Extracted data entries:
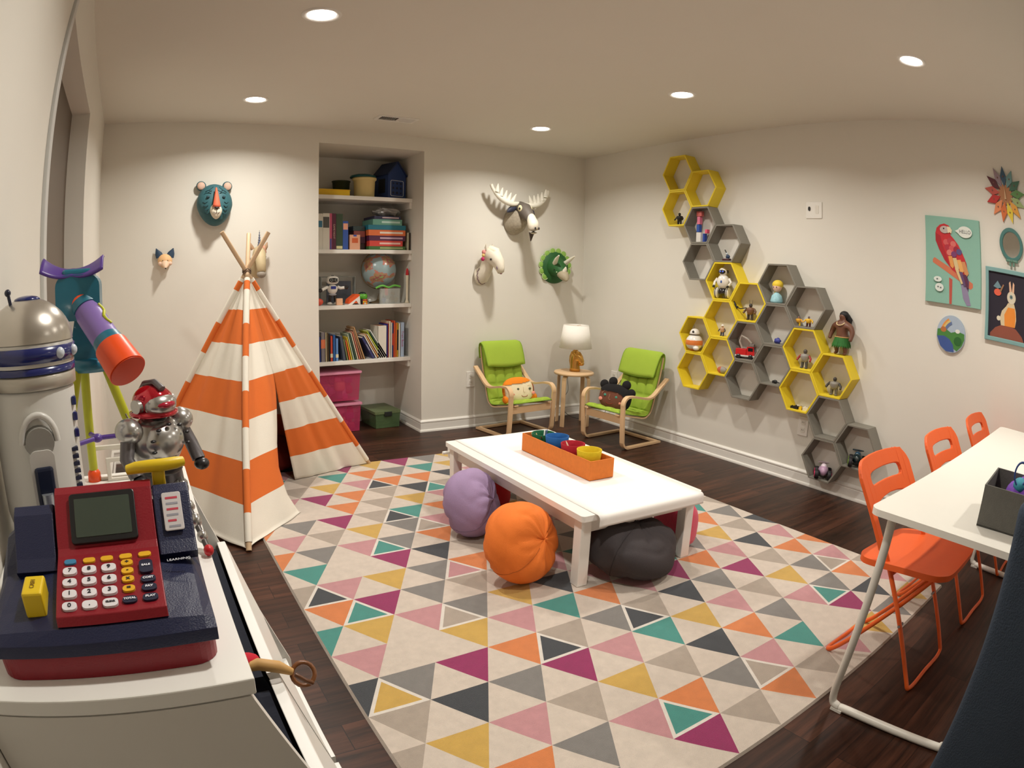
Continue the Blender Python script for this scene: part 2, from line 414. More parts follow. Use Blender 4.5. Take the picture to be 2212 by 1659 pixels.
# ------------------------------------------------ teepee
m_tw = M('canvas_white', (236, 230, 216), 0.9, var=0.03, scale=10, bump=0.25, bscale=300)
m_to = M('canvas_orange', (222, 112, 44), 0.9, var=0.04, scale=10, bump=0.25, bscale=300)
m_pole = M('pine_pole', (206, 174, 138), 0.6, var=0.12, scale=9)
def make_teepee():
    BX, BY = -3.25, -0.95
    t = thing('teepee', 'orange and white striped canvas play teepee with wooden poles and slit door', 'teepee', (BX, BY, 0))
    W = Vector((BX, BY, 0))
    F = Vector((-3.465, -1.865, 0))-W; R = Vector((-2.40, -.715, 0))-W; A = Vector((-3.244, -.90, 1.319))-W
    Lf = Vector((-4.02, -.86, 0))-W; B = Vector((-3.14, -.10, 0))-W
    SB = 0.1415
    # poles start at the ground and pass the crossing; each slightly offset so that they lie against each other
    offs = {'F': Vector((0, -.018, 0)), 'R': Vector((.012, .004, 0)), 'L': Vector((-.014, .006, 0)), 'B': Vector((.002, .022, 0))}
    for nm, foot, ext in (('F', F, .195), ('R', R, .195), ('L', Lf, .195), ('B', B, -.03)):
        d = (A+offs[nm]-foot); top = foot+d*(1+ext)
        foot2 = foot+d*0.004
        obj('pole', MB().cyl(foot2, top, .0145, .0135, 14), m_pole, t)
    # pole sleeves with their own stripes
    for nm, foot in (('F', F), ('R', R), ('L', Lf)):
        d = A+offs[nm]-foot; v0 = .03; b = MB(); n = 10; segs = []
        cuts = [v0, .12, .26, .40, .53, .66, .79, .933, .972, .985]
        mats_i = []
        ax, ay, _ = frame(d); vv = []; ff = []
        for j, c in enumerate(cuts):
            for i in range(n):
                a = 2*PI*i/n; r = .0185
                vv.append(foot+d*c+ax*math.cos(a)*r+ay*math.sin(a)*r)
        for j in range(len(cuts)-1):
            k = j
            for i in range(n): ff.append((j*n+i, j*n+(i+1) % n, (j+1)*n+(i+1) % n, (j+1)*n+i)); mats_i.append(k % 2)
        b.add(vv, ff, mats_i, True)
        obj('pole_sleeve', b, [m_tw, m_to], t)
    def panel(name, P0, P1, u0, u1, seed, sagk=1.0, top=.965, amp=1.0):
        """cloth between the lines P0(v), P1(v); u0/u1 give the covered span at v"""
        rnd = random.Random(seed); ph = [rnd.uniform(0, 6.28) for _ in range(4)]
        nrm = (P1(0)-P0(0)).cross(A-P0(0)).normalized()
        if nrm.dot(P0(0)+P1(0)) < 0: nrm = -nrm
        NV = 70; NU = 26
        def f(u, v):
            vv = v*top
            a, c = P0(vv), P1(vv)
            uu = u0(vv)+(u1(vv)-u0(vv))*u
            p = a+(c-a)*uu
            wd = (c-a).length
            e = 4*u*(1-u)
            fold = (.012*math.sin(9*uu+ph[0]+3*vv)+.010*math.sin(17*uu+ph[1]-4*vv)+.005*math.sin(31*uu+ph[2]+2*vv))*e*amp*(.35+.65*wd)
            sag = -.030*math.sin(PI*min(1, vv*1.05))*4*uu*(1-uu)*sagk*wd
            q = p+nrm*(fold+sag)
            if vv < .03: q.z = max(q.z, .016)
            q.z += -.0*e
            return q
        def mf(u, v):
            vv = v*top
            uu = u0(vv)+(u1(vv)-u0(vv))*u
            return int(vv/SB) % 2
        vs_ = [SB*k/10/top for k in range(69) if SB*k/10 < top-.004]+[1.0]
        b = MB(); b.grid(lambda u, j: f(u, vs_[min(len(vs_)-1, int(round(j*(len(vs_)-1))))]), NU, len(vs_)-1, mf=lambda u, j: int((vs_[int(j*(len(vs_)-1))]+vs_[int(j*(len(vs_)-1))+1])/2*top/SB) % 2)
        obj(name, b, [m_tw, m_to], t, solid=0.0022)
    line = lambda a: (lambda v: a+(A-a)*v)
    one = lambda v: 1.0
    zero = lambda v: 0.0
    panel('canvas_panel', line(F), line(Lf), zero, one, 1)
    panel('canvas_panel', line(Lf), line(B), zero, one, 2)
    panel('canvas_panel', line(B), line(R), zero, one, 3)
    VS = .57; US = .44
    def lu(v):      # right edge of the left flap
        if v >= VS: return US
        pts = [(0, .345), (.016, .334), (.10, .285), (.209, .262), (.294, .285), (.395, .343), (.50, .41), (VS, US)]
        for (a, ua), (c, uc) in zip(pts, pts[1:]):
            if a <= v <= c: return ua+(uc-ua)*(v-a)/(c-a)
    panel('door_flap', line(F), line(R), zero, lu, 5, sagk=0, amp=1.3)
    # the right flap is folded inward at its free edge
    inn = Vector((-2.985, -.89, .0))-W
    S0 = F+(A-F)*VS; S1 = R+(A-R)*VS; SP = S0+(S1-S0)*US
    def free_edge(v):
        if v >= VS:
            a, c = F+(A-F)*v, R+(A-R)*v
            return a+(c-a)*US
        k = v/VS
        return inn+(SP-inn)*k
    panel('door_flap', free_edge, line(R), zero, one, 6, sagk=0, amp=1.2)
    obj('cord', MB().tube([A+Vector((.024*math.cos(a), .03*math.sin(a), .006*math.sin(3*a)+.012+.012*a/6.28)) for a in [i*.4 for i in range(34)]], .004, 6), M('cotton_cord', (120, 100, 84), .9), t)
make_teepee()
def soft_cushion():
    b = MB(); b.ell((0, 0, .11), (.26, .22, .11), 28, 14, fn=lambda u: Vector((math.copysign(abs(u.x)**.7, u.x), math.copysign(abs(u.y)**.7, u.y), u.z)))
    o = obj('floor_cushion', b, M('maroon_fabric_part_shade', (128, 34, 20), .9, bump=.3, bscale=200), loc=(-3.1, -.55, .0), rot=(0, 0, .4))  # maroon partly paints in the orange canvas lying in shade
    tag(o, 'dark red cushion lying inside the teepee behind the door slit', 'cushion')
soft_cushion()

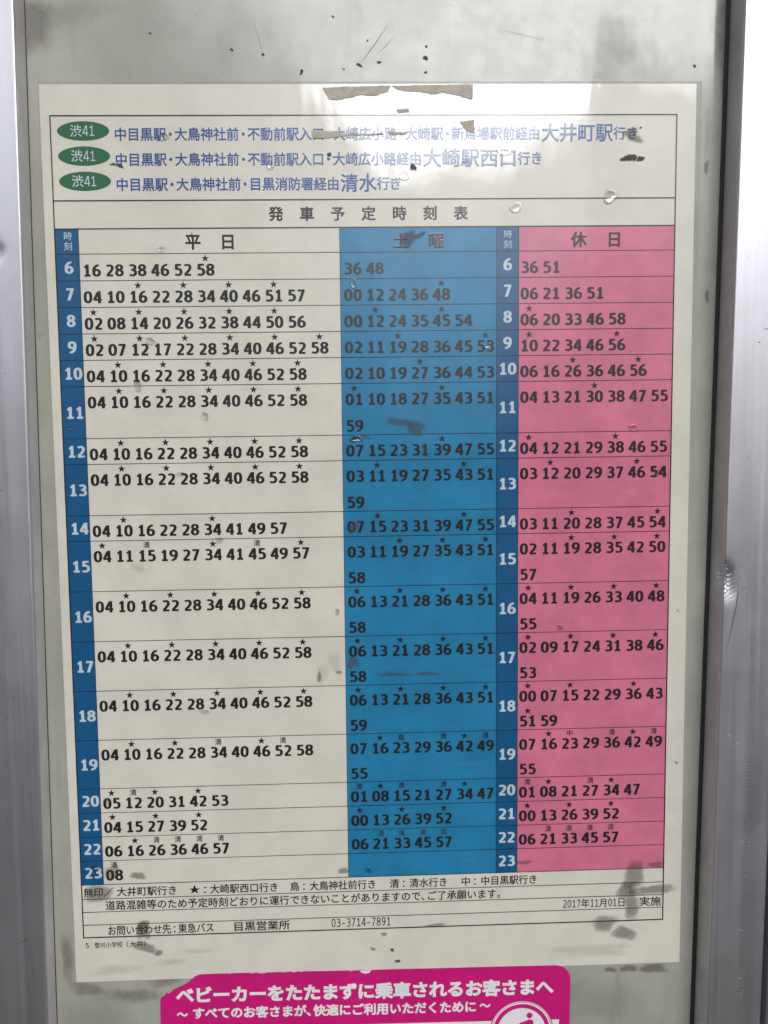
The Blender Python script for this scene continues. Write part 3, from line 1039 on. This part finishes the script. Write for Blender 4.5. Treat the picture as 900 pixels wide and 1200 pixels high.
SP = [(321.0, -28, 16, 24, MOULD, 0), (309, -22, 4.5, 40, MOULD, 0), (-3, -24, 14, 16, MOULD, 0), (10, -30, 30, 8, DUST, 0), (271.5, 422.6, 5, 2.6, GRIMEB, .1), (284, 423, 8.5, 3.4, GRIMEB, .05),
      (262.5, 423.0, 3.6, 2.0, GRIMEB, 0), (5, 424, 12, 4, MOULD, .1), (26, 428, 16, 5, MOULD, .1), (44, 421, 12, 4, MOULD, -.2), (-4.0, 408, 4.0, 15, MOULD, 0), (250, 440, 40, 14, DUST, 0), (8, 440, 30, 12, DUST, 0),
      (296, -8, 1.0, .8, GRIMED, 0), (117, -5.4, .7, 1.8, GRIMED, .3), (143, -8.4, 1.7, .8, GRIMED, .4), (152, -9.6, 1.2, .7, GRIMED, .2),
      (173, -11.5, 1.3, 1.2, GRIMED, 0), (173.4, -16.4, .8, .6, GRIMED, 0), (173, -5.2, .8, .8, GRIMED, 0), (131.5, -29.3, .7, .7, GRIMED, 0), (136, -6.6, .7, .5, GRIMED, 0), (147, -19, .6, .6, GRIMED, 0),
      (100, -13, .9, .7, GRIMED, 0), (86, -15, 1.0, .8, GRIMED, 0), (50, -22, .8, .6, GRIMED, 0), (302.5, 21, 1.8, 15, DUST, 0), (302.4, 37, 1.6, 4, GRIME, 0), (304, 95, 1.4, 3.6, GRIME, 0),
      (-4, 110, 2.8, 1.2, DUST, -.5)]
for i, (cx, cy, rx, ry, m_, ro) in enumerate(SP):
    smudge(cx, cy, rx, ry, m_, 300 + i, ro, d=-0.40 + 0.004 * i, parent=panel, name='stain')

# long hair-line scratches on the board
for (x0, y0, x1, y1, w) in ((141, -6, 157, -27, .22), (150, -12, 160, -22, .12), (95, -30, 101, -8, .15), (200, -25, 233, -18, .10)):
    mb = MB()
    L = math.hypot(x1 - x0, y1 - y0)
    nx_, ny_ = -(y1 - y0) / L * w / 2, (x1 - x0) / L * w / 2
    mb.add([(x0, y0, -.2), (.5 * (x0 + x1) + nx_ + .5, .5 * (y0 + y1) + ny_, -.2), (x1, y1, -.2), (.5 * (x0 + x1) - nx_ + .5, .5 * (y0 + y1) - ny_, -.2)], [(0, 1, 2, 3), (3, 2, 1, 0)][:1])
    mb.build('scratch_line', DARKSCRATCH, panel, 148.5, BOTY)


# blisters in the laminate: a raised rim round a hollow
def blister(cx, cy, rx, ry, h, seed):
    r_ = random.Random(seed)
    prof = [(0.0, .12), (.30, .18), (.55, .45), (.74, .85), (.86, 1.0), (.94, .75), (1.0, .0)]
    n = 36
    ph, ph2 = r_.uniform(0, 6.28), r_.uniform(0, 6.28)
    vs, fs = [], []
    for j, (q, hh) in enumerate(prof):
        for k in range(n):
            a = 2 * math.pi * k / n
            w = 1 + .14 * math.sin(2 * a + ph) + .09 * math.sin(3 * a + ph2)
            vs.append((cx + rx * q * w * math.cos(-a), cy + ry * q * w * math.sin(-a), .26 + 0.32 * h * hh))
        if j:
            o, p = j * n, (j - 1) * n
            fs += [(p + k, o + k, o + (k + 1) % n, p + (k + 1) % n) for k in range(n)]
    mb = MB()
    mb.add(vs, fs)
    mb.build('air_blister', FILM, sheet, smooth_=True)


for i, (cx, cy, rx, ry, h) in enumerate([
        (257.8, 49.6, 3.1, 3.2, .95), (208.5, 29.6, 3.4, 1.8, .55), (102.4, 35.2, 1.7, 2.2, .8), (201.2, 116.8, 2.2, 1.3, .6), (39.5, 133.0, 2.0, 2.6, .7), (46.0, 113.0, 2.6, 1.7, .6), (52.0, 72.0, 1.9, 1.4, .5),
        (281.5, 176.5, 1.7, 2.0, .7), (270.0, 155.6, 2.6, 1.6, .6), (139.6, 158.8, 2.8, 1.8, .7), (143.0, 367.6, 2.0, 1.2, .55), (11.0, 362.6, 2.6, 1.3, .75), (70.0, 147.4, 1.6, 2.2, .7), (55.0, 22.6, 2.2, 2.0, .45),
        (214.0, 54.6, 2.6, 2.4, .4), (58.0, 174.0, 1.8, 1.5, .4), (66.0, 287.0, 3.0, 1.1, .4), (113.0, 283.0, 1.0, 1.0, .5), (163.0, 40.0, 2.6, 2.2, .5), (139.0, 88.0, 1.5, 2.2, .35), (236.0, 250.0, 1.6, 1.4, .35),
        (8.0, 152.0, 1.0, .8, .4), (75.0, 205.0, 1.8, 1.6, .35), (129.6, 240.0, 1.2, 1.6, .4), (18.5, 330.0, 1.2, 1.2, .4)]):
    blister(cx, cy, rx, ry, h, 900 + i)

Exercise objective
Start with the line that contains "The Blender Python script for this scene continues." and end with the line that contains "smudge(cx, cy, rx, ry, m_, 300"; give those lines again exactly, and no others.

Expected output
The Blender Python script for this scene continues. Write part 3, from line 1039 on. This part finishes the script. Write for Blender 4.5. Treat the picture as 900 pixels wide and 1200 pixels high.
SP = [(321.0, -28, 16, 24, MOULD, 0), (309, -22, 4.5, 40, MOULD, 0), (-3, -24, 14, 16, MOULD, 0), (10, -30, 30, 8, DUST, 0), (271.5, 422.6, 5, 2.6, GRIMEB, .1), (284, 423, 8.5, 3.4, GRIMEB, .05),
      (262.5, 423.0, 3.6, 2.0, GRIMEB, 0), (5, 424, 12, 4, MOULD, .1), (26, 428, 16, 5, MOULD, .1), (44, 421, 12, 4, MOULD, -.2), (-4.0, 408, 4.0, 15, MOULD, 0), (250, 440, 40, 14, DUST, 0), (8, 440, 30, 12, DUST, 0),
      (296, -8, 1.0, .8, GRIMED, 0), (117, -5.4, .7, 1.8, GRIMED, .3), (143, -8.4, 1.7, .8, GRIMED, .4), (152, -9.6, 1.2, .7, GRIMED, .2),
      (173, -11.5, 1.3, 1.2, GRIMED, 0), (173.4, -16.4, .8, .6, GRIMED, 0), (173, -5.2, .8, .8, GRIMED, 0), (131.5, -29.3, .7, .7, GRIMED, 0), (136, -6.6, .7, .5, GRIMED, 0), (147, -19, .6, .6, GRIMED, 0),
      (100, -13, .9, .7, GRIMED, 0), (86, -15, 1.0, .8, GRIMED, 0), (50, -22, .8, .6, GRIMED, 0), (302.5, 21, 1.8, 15, DUST, 0), (302.4, 37, 1.6, 4, GRIME, 0), (304, 95, 1.4, 3.6, GRIME, 0),
      (-4, 110, 2.8, 1.2, DUST, -.5)]
for i, (cx, cy, rx, ry, m_, ro) in enumerate(SP):
    smudge(cx, cy, rx, ry, m_, 300 + i, ro, d=-0.40 + 0.004 * i, parent=panel, name='stain')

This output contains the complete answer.